Sobre estar sem palavras
29 de maio de 2016



Numa definição bem rasteira, a função de um jornalista seria descrever situações em palavras - e, quando for o caso, interpretar essas situações. Um pouco de talento, um bocado de técnica e um punhado de experiência acabam tornando essa tarefa bem mais fácil. Só que às vezes a realidade se encarrega de nos deixar sem palavras. Foi o caso do estupro de que teria sido vítima uma garota de 16 anos com a participação de nada menos que 33 criminosos. Como se não pudesse ficar pior, a barbárie veio à tona por conta de um vídeo (que tive a satisfação de não assistir em função da repugnância das imagens, de acordo com relatos de quem teve o desprazer de vê-las) em que, entre outras coisas, um dos envolvidos debocha da situação.
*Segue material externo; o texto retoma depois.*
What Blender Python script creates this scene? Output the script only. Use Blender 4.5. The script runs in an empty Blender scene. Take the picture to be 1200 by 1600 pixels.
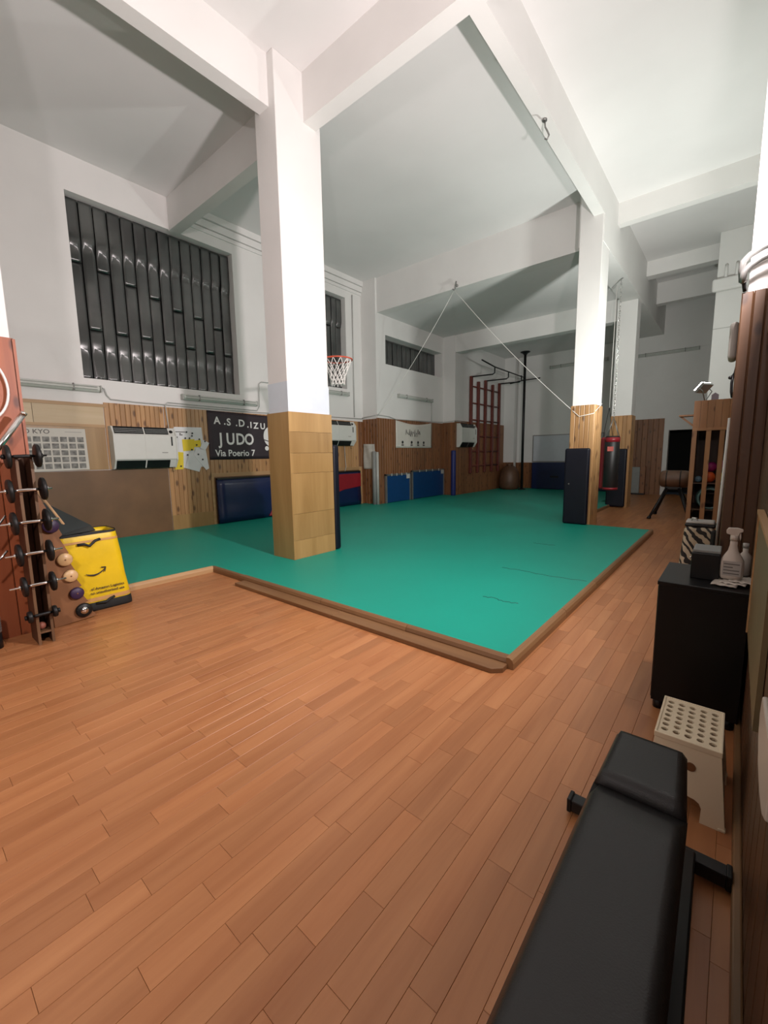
import bpy, bmesh, math, random
from mathutils import Vector, Matrix
random.seed(7)
scene = bpy.context.scene
COL = scene.collection
R = math.radians

# ------------------------------------------------------------------ camera
cam_d = bpy.data.cameras.new('camera'); cam = bpy.data.objects.new('camera', cam_d); COL.objects.link(cam)
cam_d.sensor_fit = 'HORIZONTAL'; cam_d.sensor_width = 36.0; cam_d.lens = 36.0 * 656.0 / 1200.0
cam_d.clip_start = 0.02
_a, _p, _r = R(40.0), R(7.65), R(-0.88)
_fw = Vector((-math.sin(_a)*math.cos(_p), math.cos(_a)*math.cos(_p), -math.sin(_p)))
_rt = Vector((math.cos(_a), math.sin(_a), 0)); _up = _rt.cross(_fw)
_rt, _up = math.cos(_r)*_rt + math.sin(_r)*_up, -math.sin(_r)*_rt + math.cos(_r)*_up
_m = Matrix((( _rt.x, _up.x, -_fw.x, 0), (_rt.y, _up.y, -_fw.y, 0), (_rt.z, _up.z, -_fw.z, 1.4), (0, 0, 0, 1)))
cam.matrix_world = _m
scene.camera = cam

# ------------------------------------------------------------------ world (night outside) and exposure
w = bpy.data.worlds.new('night'); scene.world = w; w.use_nodes = True
w.node_tree.nodes['Background'].inputs[0].default_value = (0.02, 0.025, 0.03, 1)
w.node_tree.nodes['Background'].inputs[1].default_value = 0.3
scene.view_settings.view_transform = 'Standard'; scene.view_settings.look = 'None'
scene.view_settings.gamma = 1.0; scene.view_settings.use_curve_mapping = False
scene.view_settings.exposure = -0.42
# power and colour of the LED floodlights (their fixtures are built with the objects below)
FLOOD = [  # position, aim, watts, colour
    ((0.05, 2.75, 2.75), (-1.0, 0.12, 0.10), 330.0, (1.0, 0.89, 0.885)),
    ((0.05, -0.90, 2.80), (-1.0, 0.10, 0.10), 130.0, (1.0, 0.89, 0.885)),
    ((-0.46, 7.62, 2.30), (-0.62, 0.34, 0.70), 160.0, (0.96, 1.0, 0.95)),
]

# ------------------------------------------------------------------ materials
def _mat(name):
    m = bpy.data.materials.new(name); m.use_nodes = True
    nt = m.node_tree; b = nt.nodes['Principled BSDF']
    return m, nt, b
def N(nt, t, **kw):
    n = nt.nodes.new(t)
    for k, v in kw.items(): setattr(n, k, v)
    return n
def plain(name, col, rough=0.5, metal=0.0, noise=0.06, nscale=8.0, bump=0.0, bscale=60.0, spec=0.5, stretch=(1, 1, 1)):
    m, nt, b = _mat(name)
    b.inputs['Roughness'].default_value = rough; b.inputs['Metallic'].default_value = metal
    b.inputs['Specular IOR Level'].default_value = spec
    geo = N(nt, 'ShaderNodeNewGeometry')
    mp = N(nt, 'ShaderNodeMapping'); mp.inputs['Scale'].default_value = stretch
    nt.links.new(geo.outputs['Position'], mp.inputs['Vector'])
    nz = N(nt, 'ShaderNodeTexNoise'); nz.inputs['Scale'].default_value = nscale; nz.inputs['Detail'].default_value = 4
    nt.links.new(mp.outputs[0], nz.inputs['Vector'])
    mr = N(nt, 'ShaderNodeMapRange'); mr.inputs[1].default_value = 0.3; mr.inputs[2].default_value = 0.7
    mr.inputs[3].default_value = 1 - noise; mr.inputs[4].default_value = 1 + noise
    nt.links.new(nz.outputs['Fac'], mr.inputs[0])
    mx = N(nt, 'ShaderNodeVectorMath', operation='SCALE'); mx.inputs[0].default_value = col
    nt.links.new(mr.outputs[0], mx.inputs['Scale']); nt.links.new(mx.outputs[0], b.inputs['Base Color'])
    if bump:
        n2 = N(nt, 'ShaderNodeTexNoise'); n2.inputs['Scale'].default_value = bscale; n2.inputs['Detail'].default_value = 3
        nt.links.new(geo.outputs['Position'], n2.inputs['Vector'])
        bp = N(nt, 'ShaderNodeBump'); bp.inputs['Strength'].default_value = bump; bp.inputs['Distance'].default_value = 0.01
        nt.links.new(n2.outputs['Fac'], bp.inputs['Height']); nt.links.new(bp.outputs[0], b.inputs['Normal'])
    return m
def wood(name, c1, c2, axis='z', rough=0.45, knots=0.0, vary=0.15, gscale=14.0, kscale=7.0, coat=0.0, spec=0.5):
    """grain stretched along one axis, each piece offset and shaded by its own random number"""
    m, nt, b = _mat(name)
    b.inputs['Roughness'].default_value = rough; b.inputs['Coat Weight'].default_value = coat
    b.inputs['Coat Roughness'].default_value = 0.25; b.inputs['Specular IOR Level'].default_value = spec
    geo = N(nt, 'ShaderNodeNewGeometry'); oi = N(nt, 'ShaderNodeObjectInfo')
    ad = N(nt, 'ShaderNodeMath', operation='ADD'); nt.links.new(geo.outputs['Random Per Island'], ad.inputs[0]); nt.links.new(oi.outputs['Random'], ad.inputs[1])
    fr = N(nt, 'ShaderNodeMath', operation='FRACT'); nt.links.new(ad.outputs[0], fr.inputs[0])
    ml = N(nt, 'ShaderNodeMath', operation='MULTIPLY'); ml.inputs[1].default_value = 37.0; nt.links.new(fr.outputs[0], ml.inputs[0])
    sc = {'x': (0.07, 1, 1), 'y': (1, 0.07, 1), 'z': (1, 1, 0.07)}[axis]
    mp = N(nt, 'ShaderNodeMapping'); mp.inputs['Scale'].default_value = sc
    nt.links.new(geo.outputs['Position'], mp.inputs['Vector'])
    nz = N(nt, 'ShaderNodeTexNoise', noise_dimensions='4D'); nz.inputs['Scale'].default_value = gscale; nz.inputs['Detail'].default_value = 6
    nz.inputs['Roughness'].default_value = 0.62; nz.inputs['Distortion'].default_value = 0.6
    nt.links.new(mp.outputs[0], nz.inputs['Vector']); nt.links.new(ml.outputs[0], nz.inputs['W'])
    rp = N(nt, 'ShaderNodeValToRGB'); rp.color_ramp.elements[0].position = 0.32; rp.color_ramp.elements[1].position = 0.68
    rp.color_ramp.elements[0].color = (*c2, 1); rp.color_ramp.elements[1].color = (*c1, 1)
    nt.links.new(nz.outputs['Fac'], rp.inputs['Fac'])
    out = rp.outputs['Color']
    if knots:
        sx = N(nt, 'ShaderNodeSeparateXYZ'); nt.links.new(geo.outputs['Position'], sx.inputs[0])
        ac = N(nt, 'ShaderNodeMath', operation='ADD'); nt.links.new(sx.outputs['X'], ac.inputs[0]); nt.links.new(sx.outputs['Y'], ac.inputs[1])
        zz_ = N(nt, 'ShaderNodeMath', operation='MULTIPLY_ADD'); zz_.inputs[1].default_value = 0.45; nt.links.new(sx.outputs['Z'], zz_.inputs[0]); nt.links.new(ml.outputs[0], zz_.inputs[2])
        cx_ = N(nt, 'ShaderNodeCombineXYZ'); nt.links.new(ac.outputs[0], cx_.inputs[0]); nt.links.new(zz_.outputs[0], cx_.inputs[1])
        vo = N(nt, 'ShaderNodeTexVoronoi', voronoi_dimensions='2D'); vo.inputs['Scale'].default_value = kscale
        nt.links.new(cx_.outputs[0], vo.inputs['Vector'])
        kr = N(nt, 'ShaderNodeMapRange'); kr.inputs[1].default_value = 0.06; kr.inputs[2].default_value = 0.14
        kr.inputs[3].default_value = knots; kr.inputs[4].default_value = 0.0
        nt.links.new(vo.outputs['Distance'], kr.inputs[0])
        mk = N(nt, 'ShaderNodeMix', data_type='RGBA'); mk.inputs['B'].default_value = (c2[0]*0.28, c2[1]*0.22, c2[2]*0.2, 1)
        nt.links.new(kr.outputs[0], mk.inputs['Factor']); nt.links.new(out, mk.inputs['A']); out = mk.outputs['Result']
    mr = N(nt, 'ShaderNodeMapRange'); mr.inputs[3].default_value = 1 - vary; mr.inputs[4].default_value = 1 + vary
    nt.links.new(fr.outputs[0], mr.inputs[0])
    mx = N(nt, 'ShaderNodeVectorMath', operation='SCALE'); nt.links.new(out, mx.inputs[0]); nt.links.new(mr.outputs[0], mx.inputs['Scale'])
    nt.links.new(mx.outputs[0], b.inputs['Base Color'])
    bp = N(nt, 'ShaderNodeBump'); bp.inputs['Strength'].default_value = 0.08; bp.inputs['Distance'].default_value = 0.004
    nt.links.new(nz.outputs['Fac'], bp.inputs['Height']); nt.links.new(bp.outputs[0], b.inputs['Normal'])
    return m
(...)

Estupro é uma coisa inaceitável para qualquer pessoa normal. É complicado até entender como alguém tenha prazer num ato sexual em que a outra pessoa envolvida está sendo agredida e obrigada àquilo.

Apesar de tudo, no caso em questão imagina-se que, em função da repercussão do negócio, os acusados sejam rapidamente localizados e devidamente punidos, ao contrário do que acontece com os inúmeros casos de estupro que ocorrem diariamente no país - só no Rio de Janeiro, foram quase 1.500 casos apenas nos primeiros quatro meses do ano. Algo em torno de uma agressão a cada duas horas. Mesmo que fosse uma por ano seria algo inaceitável, mas uma a cada duas horas apenas em um estado da federação e levando-se em conta que são contabilizados apenas os eventos denunciados (muitas mulheres ainda deixam passar batido por vergonha ou por medo de que duvidem delas) é algo que nos leva a concluir que a civilização está em processo falimentar.

Mas, quando você pensa que chegou no fundo do poço, aparece um sujeito com uma pá e uma disposição invejável de continuar o trabalho. Não bastasse tudo isso que aconteceu, ainda teve gente com a desfaçatez de querer justificar o estupro. Nunca a expressão "justificar o injustificável" fez tanto sentido.

"Ela tem 16 anos e já tem um filho de 3." Pra quem diz isso, quatro letras: e daí? Desde quando o fato de ela ter engravidado aos 13 anos justifica uma horda de bárbaros dopá-la e violentá-la? O argumento é tão raso que nem merece resposta.

"Ela tinha saído para farrear". Sim, ao que tudo indica ela tinha saído para fazer uma farra. Não para ser agredida. Dá pra sacar a diferença ou precisa desenhar?

"Ela estava de roupa curta." Como disse o grande chapa Fabiano Negri, nem que ela estivesse nua isso se justificaria.

Resumindo: não, ela não mereceu o que fizeram com ela. Tem que pegar quem fez isso e punir exemplarmente. E tem que pegar quem acha essa barbaridade algo justificável e abrir a cabeça do sujeito a machado - não por violência, mas pra descobrir o que tem dentro.